Shared Borders

For our May Reading Group, we discussed Kristina E. Caton’s ‘Shared Borders: The Puppet in Ben Jonson’s Bartholomew Fair’ chosen by Sam Jermy. Sam prepared the following prompts to guide our reading.

In this article, Kristina E. Caton examines the place and status of early modern puppets. Caton is particularly interested in the “shared material borders” between puppets and humans (p. 64), and much of the article considers the ways in which puppets serve as extensions of the human body while also standing in tension with that body. In early modern performance, puppetry often blurs the boundaries between persons and stage objects. Yet they refuse to be merely props. Unlike other bodily things, puppets actually depict human bodies and so carry with them certain cultural functions and assumptions that provoke questions about materiality, the body, and the social construction of props, gender, and identity.
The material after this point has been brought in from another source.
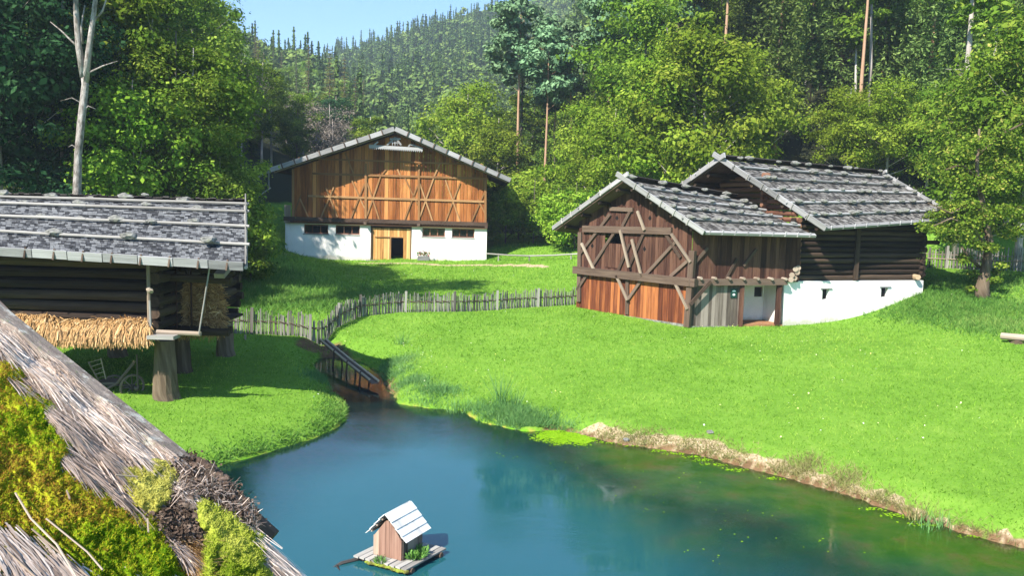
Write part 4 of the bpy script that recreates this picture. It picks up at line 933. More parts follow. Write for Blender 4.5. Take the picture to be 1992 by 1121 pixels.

  • In what ways might puppet bodies augment, parody, and deconstruct our understanding of ‘the body’?
  • Caton discusses puppets alongside other transportable hand-held props such as gloves and handkerchiefs. How do we read the “shared material borders” of such objects? Are they always extensions of the body?
  • What other person-like things do you use in your research? How might we read these things alongside puppets? e.g. effigies, wax works, fragmented bodily parts.
  • “[A] prop like the glove, or the ‘corporeal site of agency’, not only receives action, but also participates in the action through the presence of an absent owner who both embraces and animates an inanimate object” (p. 56). What do you think about this proposed relationship between materiality and agency?

If you are short on time, then just reading pages 51-57 can help give a sense of the argument and issues at stake. Though the close reading of Jonson’s Bartholomew Fair (p. 61 onwards) is wonderful!